Your task is to repeat the entries word for word while leaving out the pictures.

___ Dataset entries ___

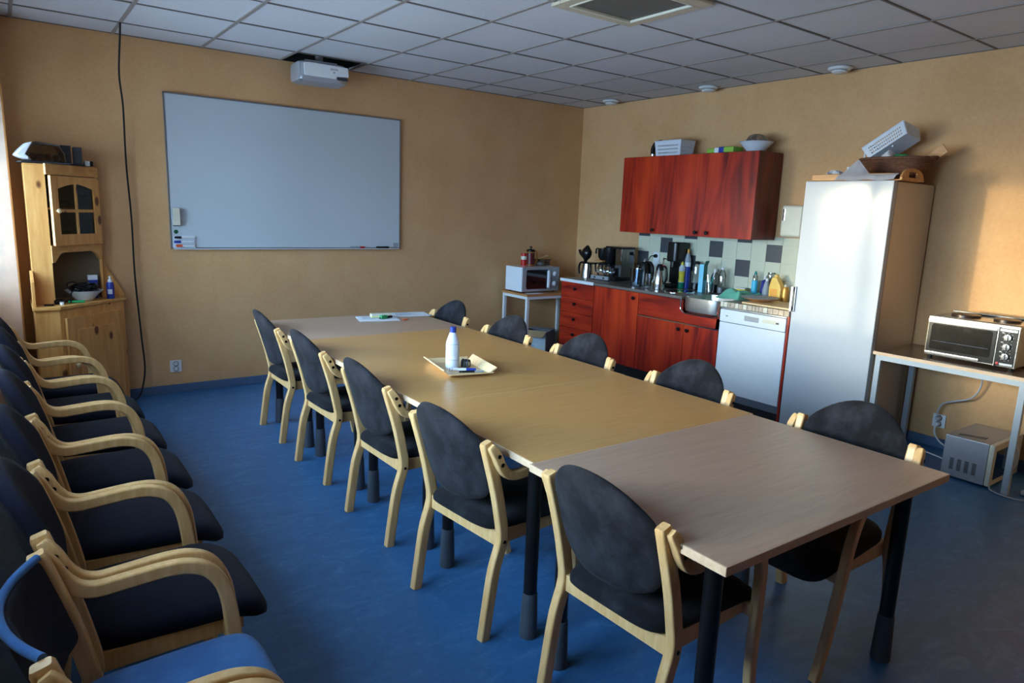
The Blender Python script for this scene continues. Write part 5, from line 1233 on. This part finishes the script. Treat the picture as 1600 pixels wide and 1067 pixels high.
    tag(m.build('dish_rack', 'milk_plastic'), 'white wire rack sticking out behind the tilted plastic basket', 'rack')
make_cabinet_top_things()

# ------------------------------------------------------------------ side tables and appliances
def metal_table(name, lab, loc, rz, W, D, H, topmat, edgemat, legmat, lw=0.035):
    t = thing(name, lab, 'table', loc, rz)
    MB().box((0, 0, H-0.022), (W, D, H), 0.003).build('tabletop', topmat, t)
    e = MB(); e.box((-0.002, -0.003, H-0.022), (W+0.002, 0.0005, H-0.001)); e.box((-0.003, -0.002, H-0.022), (0.0005, D, H-0.001)); e.box((W-0.0005, 0, H-0.022), (W+0.003, D, H-0.001)); e.build('edge_strip', edgemat, t)
    f = MB(); za, zb = H-0.022-lw, H-0.0225
    f.box((0.01, 0.012, za), (W-0.01, 0.012+0.025, zb), 0.002); f.box((0.01, D-0.037, za), (W-0.01, D-0.012, zb), 0.002)
    f.box((0.01, 0.03, za), (0.01+lw, D-0.03, zb), 0.002); f.box((W-0.01-lw, 0.03, za), (W-0.01, D-0.03, zb), 0.002)
    f.build('frame', legmat, t)
    for x in (0.01, W-0.01-lw):
        for y in (0.012, D-0.012-lw):
            MB().box((x, y, 0), (x+lw, y+lw, za+0.002), 0.003).build('leg', legmat, t)
    return t
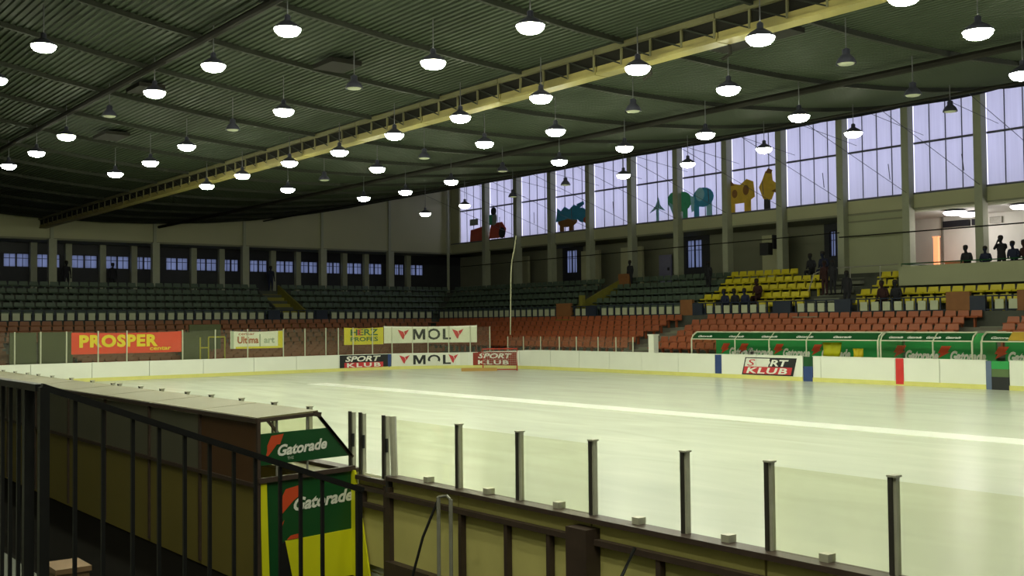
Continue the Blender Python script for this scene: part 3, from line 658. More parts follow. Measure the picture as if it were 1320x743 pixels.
# ------------------------------------------------------------------ goal by the corner
gl = thing('ice_hockey_goal', 'red framed hockey goal with grey net standing askew by the corner boards', 'goal', (34.9, 45.9, 0))
pr, pl = Vector((35.65, 45.3, 0)), Vector((34.22, 46.42, 0)); bk = Vector((0.55, 0.70, 0)).normalized()
fr = MB().tube([pr, pr + Vector((0, 0, 1.16)), pl + Vector((0, 0, 1.16)), pl], 0.04, 8).build('goal_frame', 'goal_red', gl)
b0, b1_ = pr + bk * 0.85, pl + bk * 0.85; c0, c1 = pr + bk * 0.45 + Vector((0, 0, 1.14)), pl + bk * 0.45 + Vector((0, 0, 1.14))
MB().tube([pr + Vector((0, 0, 0.03)), b0 + Vector((0, 0, 0.03)), b1_ + Vector((0, 0, 0.03)), pl + Vector((0, 0, 0.03))], 0.03, 6).build('base_bar', 'goal_red', gl)
MB().tube([pr + Vector((0, 0, 1.15)), c0, c1, pl + Vector((0, 0, 1.15))], 0.022, 6).build('top_bar', 'goal_red', gl)
nm = MB()
def net(a, b, c, d, n, m_):
    for i in range(n + 1):
        t = i / n; nm.bar(a.lerp(b, t), d.lerp(c, t), 0.010)
    for j in range(m_ + 1):
        t = j / m_; nm.bar(a.lerp(d, t), b.lerp(c, t), 0.010)
net(c0, c1, b1_, b0, 16, 10); net(pr + Vector((0, 0, 1.15)), c0, b0, pr, 6, 10); net(pl + Vector((0, 0, 1.15)), c1, b1_, pl, 6, 10)
o = nm.build('net', 'net', gl); o['kind'] = 'stuff'
q = MB(); pp = pl + Vector((-0.35, -0.1, 0))
q.prism([pp + Vector((-0.75, 0.55, 0)), pp + Vector((0.75, -0.6, 0)), pp + Vector((0.95, -0.35, 0)), pp + Vector((-0.55, 0.8, 0))], (0.02, 0.02, 0.16))
tag(q.build('pad', 'orange_pad'), 'flat orange pad lying on the ice beside the goal', 'pad')

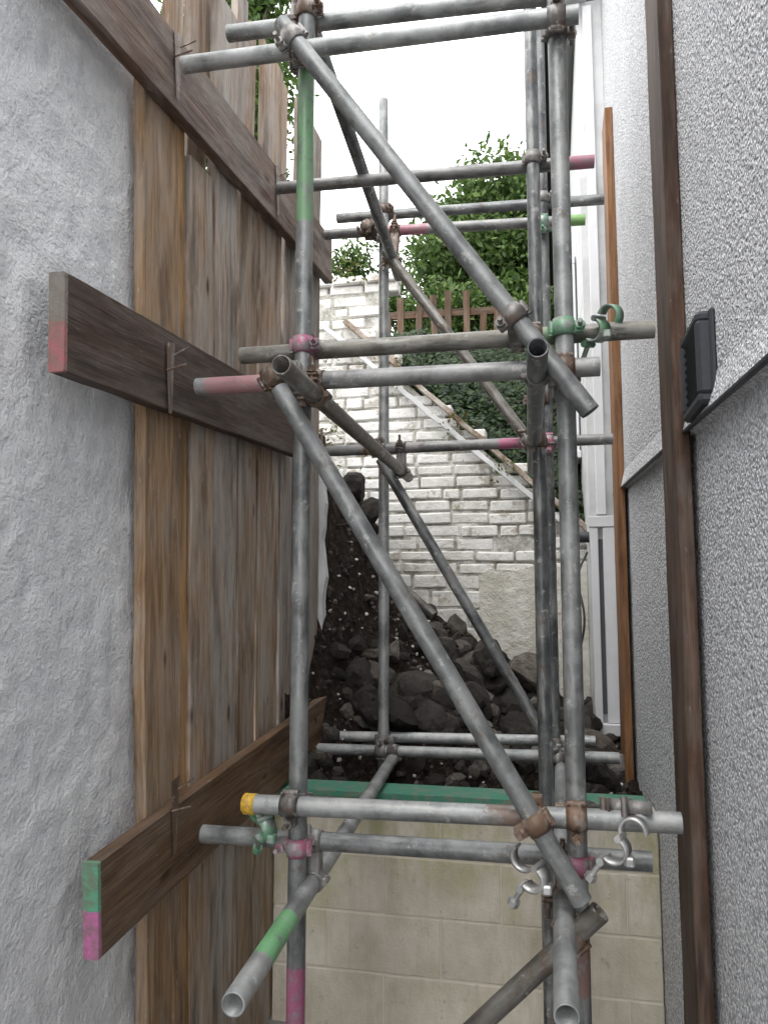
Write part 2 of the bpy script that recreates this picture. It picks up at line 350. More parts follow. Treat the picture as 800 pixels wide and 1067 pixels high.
def grid_wall(name,x,y0,y1,z0,z1,th,mat,amp,lean):
    ny=int((y1-y0)/.018); nz=int((z1-z0)/.018); vs=[];fs=[]
    for i in range(ny+1):
        for k in range(nz+1):
            z=z0+(z1-z0)*k/nz; ye=y1-lean*(z-z0); y=y0+(ye-y0)*i/ny
            d=(.5+.5*noise.noise(Vector((y*2.2,z*2.2,3))))*amp+(.5+.5*noise.noise(Vector((y*7,z*7,9))))*amp*.65+(.5+.5*noise.noise(Vector((y*19,z*19,9))))*amp*.5
            vs.append(V(x-abs(d)+.006,y,z))
    for i in range(ny):
        for k in range(nz):
            a=i*(nz+1)+k; fs.append((a,a+nz+1,a+nz+2,a+1))
    o=len(vs); yt=y1-lean*(z1-z0)
    vs+=[V(x-.004,y0,z0),V(x-.004,y0,z1),V(x-.004,yt,z1),V(x-.004,y1,z0),V(x-th,y0,z0),V(x-th,y0,z1),V(x-th,yt,z1),V(x-th,y1,z0)]
    fs+=[(o,o+1,o+5,o+4),(o+1,o+2,o+6,o+5),(o+2,o+3,o+7,o+6),(o+4,o+5,o+6,o+7)]
    return mk(name,vs,fs,mat,None,[True]*(ny*nz)+[False]*4)
grid_wall('rendered_wall',-1.130,-1.6,2.10,-1.66,2.9,.3,RENDER,.015,.066)
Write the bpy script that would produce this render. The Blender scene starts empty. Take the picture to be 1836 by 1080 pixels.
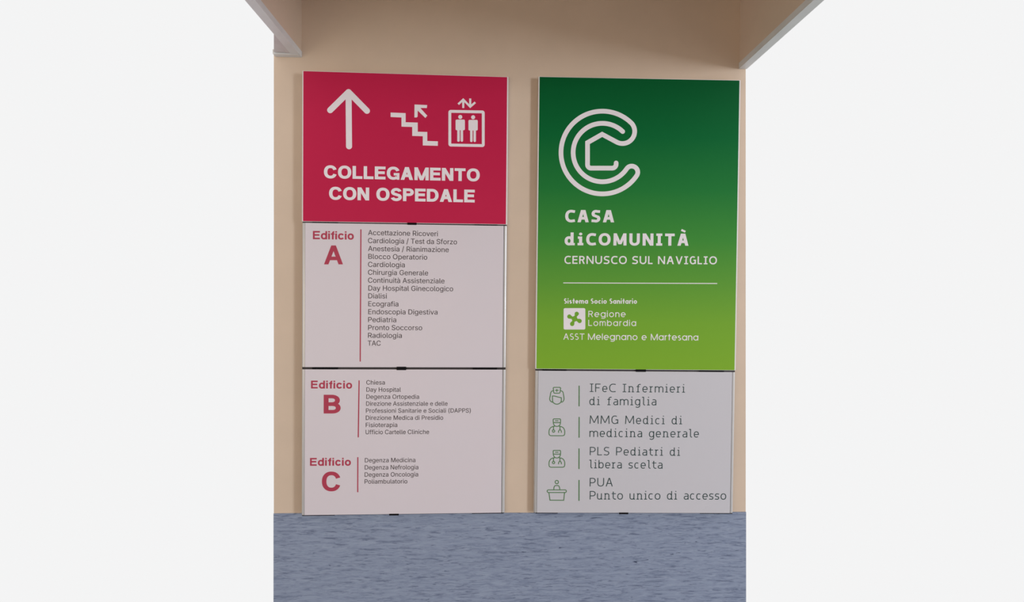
import bpy, bmesh, math
import numpy as np
from mathutils import Vector, Matrix
from mathutils.geometry import delaunay_2d_cdt

# ------------------------------------------------------------------ camera
S = bpy.context.scene
COL = S.collection
W, H, F = 1836.0, 1080.0, 900.0
CAM = Vector((0.0, -1.464, 1.50))
YAW, PITCH, ROLL = math.radians(1.94323), math.radians(-0.87138), math.radians(0.61655)

def cam_axes():
    r = Vector((math.cos(YAW), -math.sin(YAW), 0)); f = Vector((math.sin(YAW), math.cos(YAW), 0)); u = Vector((0, 0, 1))
    f, u = math.cos(PITCH)*f + math.sin(PITCH)*u, math.cos(PITCH)*u - math.sin(PITCH)*f
    r, u = math.cos(ROLL)*r + math.sin(ROLL)*u, math.cos(ROLL)*u - math.sin(ROLL)*r
    return r, u, f
CR, CU, CF = cam_axes()
cd = bpy.data.cameras.new('camera')
cd.sensor_fit = 'HORIZONTAL'; cd.sensor_width = 36.0; cd.lens = F / W * 36.0
cd.clip_start = 0.02
cam = bpy.data.objects.new('camera', cd)
M = Matrix.Identity(4)
for i in range(3):
    M[i][0], M[i][1], M[i][2], M[i][3] = CR[i], CU[i], -CF[i], CAM[i]
cam.matrix_world = M
COL.objects.link(cam); S.camera = cam

def hit(px, py, point, normal):
    """where the sight line of a photo pixel meets a real plane"""
    d = CF + CR*((px - W/2)/F) + CU*((H/2 - py)/F)
    t = (Vector(point) - CAM).dot(normal) / d.dot(normal)
    return CAM + d*t
def on_wall(px, py, y=0.0): return hit(px, py, (0, y, 0), Vector((0, 1, 0)))

# ------------------------------------------------------------------ light and exposure
vs = S.view_settings
S.display_settings.display_device = 'sRGB'
vs.view_transform = 'Standard'; vs.look = 'None'; vs.gamma = 1.0; vs.use_curve_mapping = False
vs.exposure = 0.0

world = bpy.data.worlds.new('world'); S.world = world; world.use_nodes = True
bg = world.node_tree.nodes['Background']
bg.inputs['Color'].default_value = (0.905, 0.905, 0.907, 1); bg.inputs['Strength'].default_value = 1.0

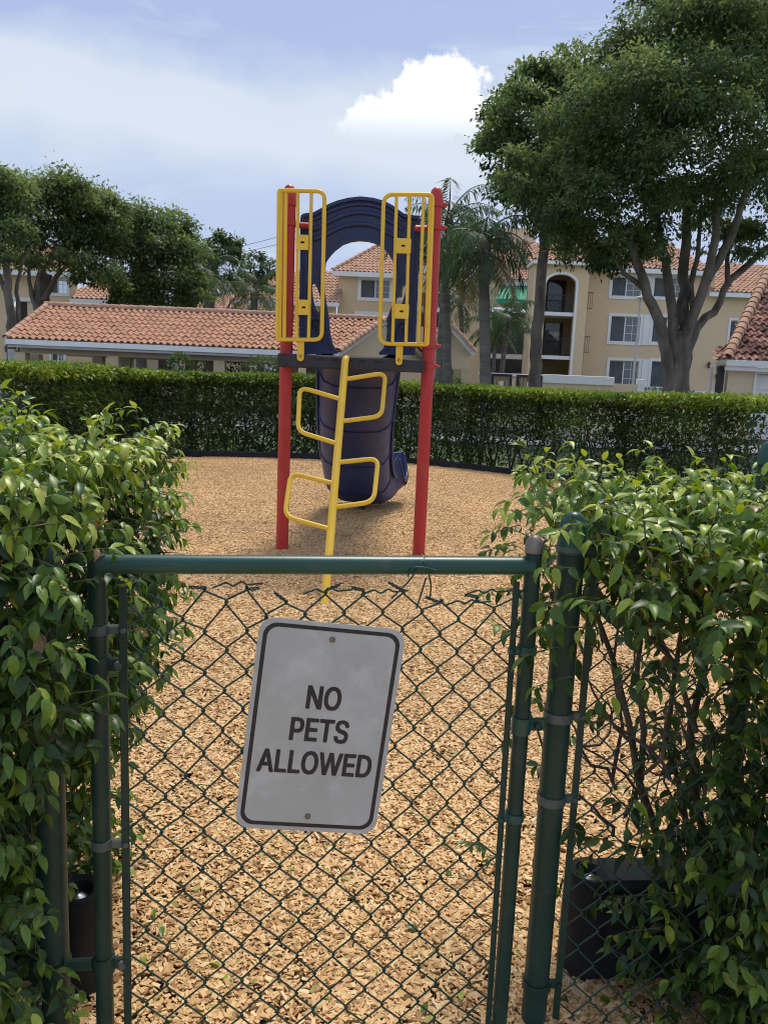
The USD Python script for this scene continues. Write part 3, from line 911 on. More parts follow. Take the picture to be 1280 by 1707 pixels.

___

## Task response
The Blender Python script for this scene continues. Write part 5, from line 1233 on. This part finishes the script. Treat the picture as 1600 pixels wide and 1067 pixels high.
    tag(m.build('dish_rack', 'milk_plastic'), 'white wire rack sticking out behind the tilted plastic basket', 'rack')
make_cabinet_top_things()

# ------------------------------------------------------------------ side tables and appliances
def metal_table(name, lab, loc, rz, W, D, H, topmat, edgemat, legmat, lw=0.035):
    t = thing(name, lab, 'table', loc, rz)
    MB().box((0, 0, H-0.022), (W, D, H), 0.003).build('tabletop', topmat, t)
    e = MB(); e.box((-0.002, -0.003, H-0.022), (W+0.002, 0.0005, H-0.001)); e.box((-0.003, -0.002, H-0.022), (0.0005, D, H-0.001)); e.box((W-0.0005, 0, H-0.022), (W+0.003, D, H-0.001)); e.build('edge_strip', edgemat, t)
    f = MB(); za, zb = H-0.022-lw, H-0.0225
    f.box((0.01, 0.012, za), (W-0.01, 0.012+0.025, zb), 0.002); f.box((0.01, D-0.037, za), (W-0.01, D-0.012, zb), 0.002)
    f.box((0.01, 0.03, za), (0.01+lw, D-0.03, zb), 0.002); f.box((W-0.01-lw, 0.03, za), (W-0.01, D-0.03, zb), 0.002)
    f.build('frame', legmat, t)
    for x in (0.01, W-0.01-lw):
        for y in (0.012, D-0.012-lw):
            MB().box((x, y, 0), (x+lw, y+lw, za+0.002), 0.003).build('leg', legmat, t)
    return t
Continue the Blender Python script for this scene: part 3, from line 658. More parts follow. Measure the picture as if it were 1320x743 pixels.
# ------------------------------------------------------------------ goal by the corner
gl = thing('ice_hockey_goal', 'red framed hockey goal with grey net standing askew by the corner boards', 'goal', (34.9, 45.9, 0))
pr, pl = Vector((35.65, 45.3, 0)), Vector((34.22, 46.42, 0)); bk = Vector((0.55, 0.70, 0)).normalized()
fr = MB().tube([pr, pr + Vector((0, 0, 1.16)), pl + Vector((0, 0, 1.16)), pl], 0.04, 8).build('goal_frame', 'goal_red', gl)
b0, b1_ = pr + bk * 0.85, pl + bk * 0.85; c0, c1 = pr + bk * 0.45 + Vector((0, 0, 1.14)), pl + bk * 0.45 + Vector((0, 0, 1.14))
MB().tube([pr + Vector((0, 0, 0.03)), b0 + Vector((0, 0, 0.03)), b1_ + Vector((0, 0, 0.03)), pl + Vector((0, 0, 0.03))], 0.03, 6).build('base_bar', 'goal_red', gl)
MB().tube([pr + Vector((0, 0, 1.15)), c0, c1, pl + Vector((0, 0, 1.15))], 0.022, 6).build('top_bar', 'goal_red', gl)
nm = MB()
def net(a, b, c, d, n, m_):
    for i in range(n + 1):
        t = i / n; nm.bar(a.lerp(b, t), d.lerp(c, t), 0.010)
    for j in range(m_ + 1):
        t = j / m_; nm.bar(a.lerp(d, t), b.lerp(c, t), 0.010)
net(c0, c1, b1_, b0, 16, 10); net(pr + Vector((0, 0, 1.15)), c0, b0, pr, 6, 10); net(pl + Vector((0, 0, 1.15)), c1, b1_, pl, 6, 10)
o = nm.build('net', 'net', gl); o['kind'] = 'stuff'
q = MB(); pp = pl + Vector((-0.35, -0.1, 0))
q.prism([pp + Vector((-0.75, 0.55, 0)), pp + Vector((0.75, -0.6, 0)), pp + Vector((0.95, -0.35, 0)), pp + Vector((-0.55, 0.8, 0))], (0.02, 0.02, 0.16))
tag(q.build('pad', 'orange_pad'), 'flat orange pad lying on the ice beside the goal', 'pad')

Write part 2 of the bpy script that recreates this picture. It picks up at line 350. More parts follow. Treat the picture as 800 pixels wide and 1067 pixels high.
def grid_wall(name,x,y0,y1,z0,z1,th,mat,amp,lean):
    ny=int((y1-y0)/.018); nz=int((z1-z0)/.018); vs=[];fs=[]
    for i in range(ny+1):
        for k in range(nz+1):
            z=z0+(z1-z0)*k/nz; ye=y1-lean*(z-z0); y=y0+(ye-y0)*i/ny
            d=(.5+.5*noise.noise(Vector((y*2.2,z*2.2,3))))*amp+(.5+.5*noise.noise(Vector((y*7,z*7,9))))*amp*.65+(.5+.5*noise.noise(Vector((y*19,z*19,9))))*amp*.5
            vs.append(V(x-abs(d)+.006,y,z))
    for i in range(ny):
        for k in range(nz):
            a=i*(nz+1)+k; fs.append((a,a+nz+1,a+nz+2,a+1))
    o=len(vs); yt=y1-lean*(z1-z0)
    vs+=[V(x-.004,y0,z0),V(x-.004,y0,z1),V(x-.004,yt,z1),V(x-.004,y1,z0),V(x-th,y0,z0),V(x-th,y0,z1),V(x-th,yt,z1),V(x-th,y1,z0)]
    fs+=[(o,o+1,o+5,o+4),(o+1,o+2,o+6,o+5),(o+2,o+3,o+7,o+6),(o+4,o+5,o+6,o+7)]
    return mk(name,vs,fs,mat,None,[True]*(ny*nz)+[False]*4)
grid_wall('rendered_wall',-1.130,-1.6,2.10,-1.66,2.9,.3,RENDER,.015,.066)
Write the bpy script that would produce this render. The Blender scene starts empty. Take the picture to be 1836 by 1080 pixels.
import bpy, bmesh, math
import numpy as np
from mathutils import Vector, Matrix
from mathutils.geometry import delaunay_2d_cdt

# ------------------------------------------------------------------ camera
S = bpy.context.scene
COL = S.collection
W, H, F = 1836.0, 1080.0, 900.0
CAM = Vector((0.0, -1.464, 1.50))
YAW, PITCH, ROLL = math.radians(1.94323), math.radians(-0.87138), math.radians(0.61655)

def cam_axes():
    r = Vector((math.cos(YAW), -math.sin(YAW), 0)); f = Vector((math.sin(YAW), math.cos(YAW), 0)); u = Vector((0, 0, 1))
    f, u = math.cos(PITCH)*f + math.sin(PITCH)*u, math.cos(PITCH)*u - math.sin(PITCH)*f
    r, u = math.cos(ROLL)*r + math.sin(ROLL)*u, math.cos(ROLL)*u - math.sin(ROLL)*r
    return r, u, f
CR, CU, CF = cam_axes()
cd = bpy.data.cameras.new('camera')
cd.sensor_fit = 'HORIZONTAL'; cd.sensor_width = 36.0; cd.lens = F / W * 36.0
cd.clip_start = 0.02
cam = bpy.data.objects.new('camera', cd)
M = Matrix.Identity(4)
for i in range(3):
    M[i][0], M[i][1], M[i][2], M[i][3] = CR[i], CU[i], -CF[i], CAM[i]
cam.matrix_world = M
COL.objects.link(cam); S.camera = cam

def hit(px, py, point, normal):
    """where the sight line of a photo pixel meets a real plane"""
    d = CF + CR*((px - W/2)/F) + CU*((H/2 - py)/F)
    t = (Vector(point) - CAM).dot(normal) / d.dot(normal)
    return CAM + d*t
def on_wall(px, py, y=0.0): return hit(px, py, (0, y, 0), Vector((0, 1, 0)))

# ------------------------------------------------------------------ light and exposure
vs = S.view_settings
S.display_settings.display_device = 'sRGB'
vs.view_transform = 'Standard'; vs.look = 'None'; vs.gamma = 1.0; vs.use_curve_mapping = False
vs.exposure = 0.0

world = bpy.data.worlds.new('world'); S.world = world; world.use_nodes = True
bg = world.node_tree.nodes['Background']
bg.inputs['Color'].default_value = (0.905, 0.905, 0.907, 1); bg.inputs['Strength'].default_value = 1.0

The USD Python script for this scene continues. Write part 3, from line 911 on. More parts follow. Take the picture to be 1280 by 1707 pixels.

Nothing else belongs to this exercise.